Available data:
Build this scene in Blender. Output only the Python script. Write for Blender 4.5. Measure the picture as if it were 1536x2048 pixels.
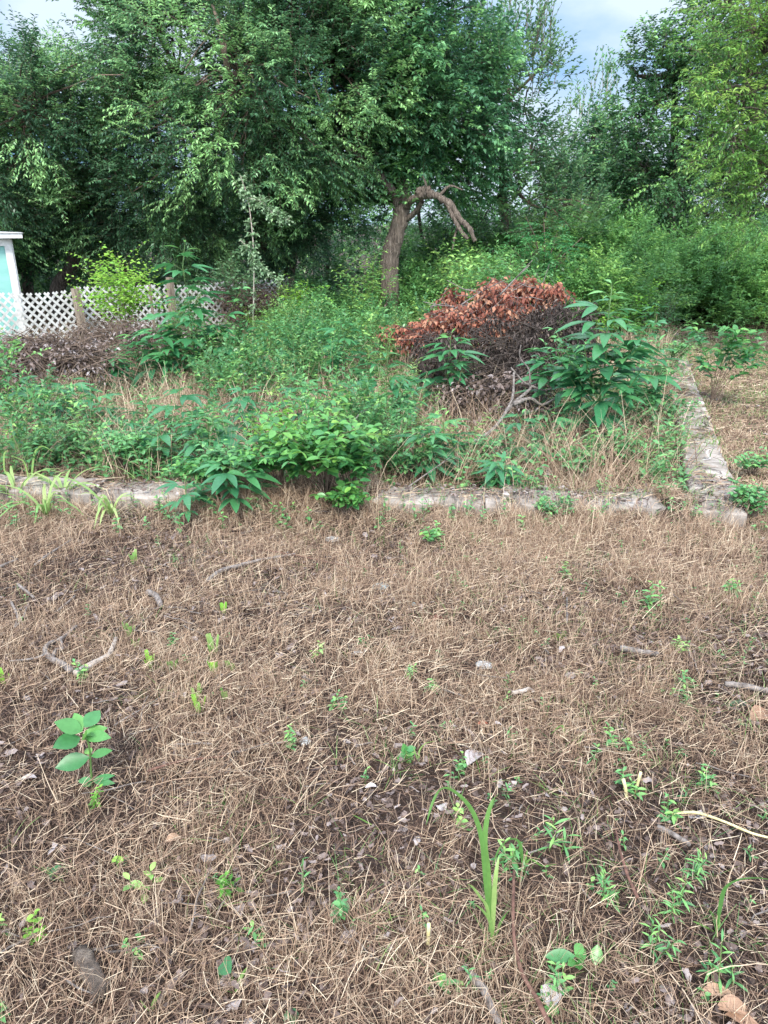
import bpy, math, random
import numpy as np
from mathutils import Vector
C = bpy.context.scene
for o in list(bpy.data.objects): bpy.data.objects.remove(o)
R = math.radians
# ------------------------------------------------------------------ camera
PITCH, EYE, FPX = 21.5, 1.6, 1479.0
cam = bpy.data.objects.new('camera', bpy.data.cameras.new('camera'))
C.collection.objects.link(cam)
cam.location = (0, 0, EYE); cam.rotation_euler = (R(90-PITCH), 0, 0)
cam.data.sensor_fit = 'VERTICAL'; cam.data.sensor_height = 36; cam.data.lens = 36*FPX/2048
cam.data.clip_start = .05; cam.data.clip_end = 2000
C.camera = cam
# ------------------------------------------------------------------ sky, sun, exposure
SUN_EL, SUN_AZ = 48, 186          # azimuth measured clockwise from +Y: behind the camera, a little to the left
w = bpy.data.worlds.new('World'); C.world = w; w.use_nodes = True
nt = w.node_tree; nt.nodes.clear(); N = nt.nodes.new; LK = nt.links.new
out = N('ShaderNodeOutputWorld'); bg = N('ShaderNodeBackground'); bg.inputs['Strength'].default_value = .11
sky = N('ShaderNodeTexSky'); sky.sky_type = 'NISHITA'; sky.sun_disc = False
sky.sun_elevation = R(SUN_EL); sky.sun_rotation = R(SUN_AZ); sky.air_density = 1.0; sky.dust_density = .6
tc = N('ShaderNodeTexCoord'); mp = N('ShaderNodeMapping'); mp.inputs['Scale'].default_value = (1.0, 1.0, 2.2)
mp.inputs['Location'].default_value = (.35, .2, .1)
no = N('ShaderNodeTexNoise'); no.inputs['Scale'].default_value = 2.6; no.inputs['Detail'].default_value = 8; no.inputs['Roughness'].default_value = .52
rp = N('ShaderNodeValToRGB'); rp.color_ramp.elements[0].position = .36; rp.color_ramp.elements[1].position = .62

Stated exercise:
Say how many lines contain the string "scene", giving nothing but the count.

Problem solution:
2